The court's reluctance to permit service of interrogatories on a non-party is not the result of an inflexible and constricted interpretation of the Federal Rules of Civil Procedure and the Rules Governing Section 2255 cases as it might appear. Rather, the court's primary concern is the lack of a clear basis upon which the court could remedy Mr. Hedberg's failure to provide proper responses to respondent's interrogatories or respond at all. The court does not have jurisdiction over Mr. Hedberg as it would if he were subpoenaed to sit for a deposition under Rules 30 and 45 of the Federal Rules of Civil Procedure, be deposed by written questions under Rules 31 and 45, or produce documents under Rule 45. See U.S. v. Dollison, 3:09-cr-00106 SLG DMS, 2017 WL 3873698 at *8 n.6 (D. Ak. September 4, 2017) (non-party in § 2255 action not subject to request for interrogatories under Rule 33, but could be subpoenaed under Rule 45 to be deposed by written questions under Rule 31).
Finally, as the parties know, the court granted respondent leave to depose Mr. Hedberg and to require that he bring documents to the deposition as permitted under the Federal Rules of Civil Procedure, in response to discovery motions made by both parties. Counsel for respondent failed to conduct the deposition, file a motion to compel, file a request for an extension of time to do either before the deadline imposed by the court passed and counsel has not presented good cause as to why. Instead, after the court noted that the deadline had passed, counsel sought to relitigate discovery parameters with her motion for leave to serve interrogatories. Counsel has not shown good cause as to why the court should re-examine the manner in which respondent might conduct discovery or re-open discovery.
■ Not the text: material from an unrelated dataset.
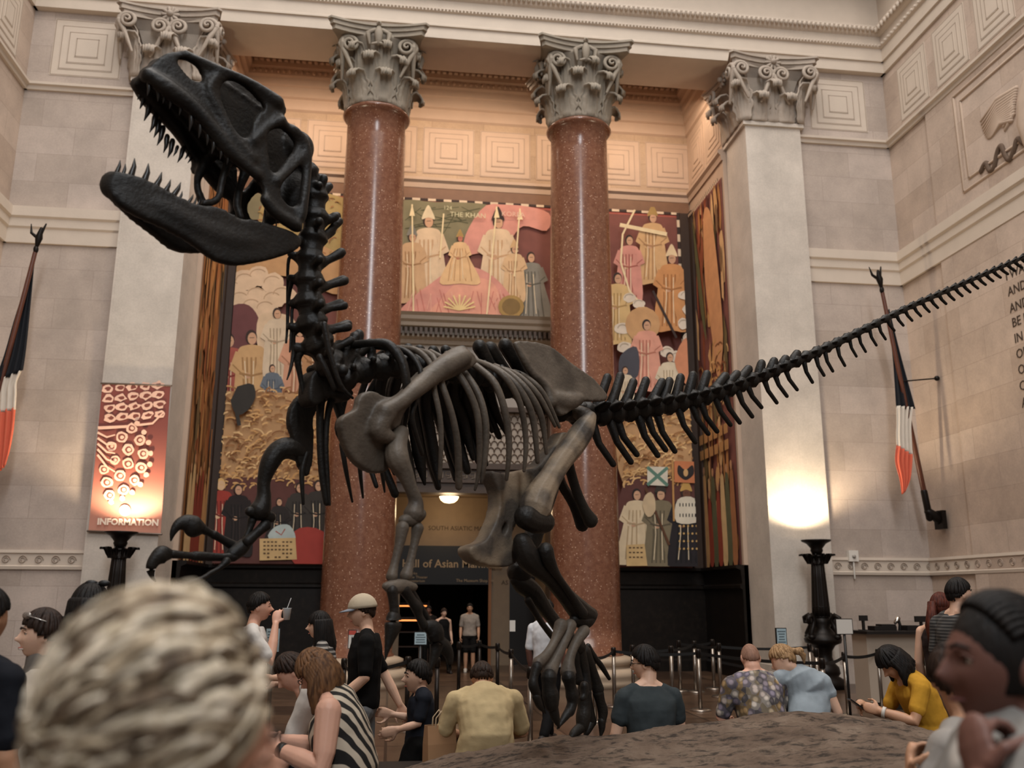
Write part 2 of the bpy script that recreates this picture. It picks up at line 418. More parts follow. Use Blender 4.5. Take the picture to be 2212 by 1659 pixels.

Nothing in this order acts as a barricade to counsel for respondent obtaining evidence from Mr. Hedberg in the form of documents or possibly an affidavit. Counsel for respondent is referred to the court's August 5, 2021 order as to the degree which the court has already determined that movant has waived the attorney-client privilege with respect to Mr. Hedberg's representation.
Good cause appearing, IT IS HEREBY ORDERED that:
1. Respondent's motion for reconsideration (ECF No. 136 & 138) is denied.
2. Respondent shall file an answer within 45 days.
3. Petitioner may file a traverse within 30 days of service of the answer.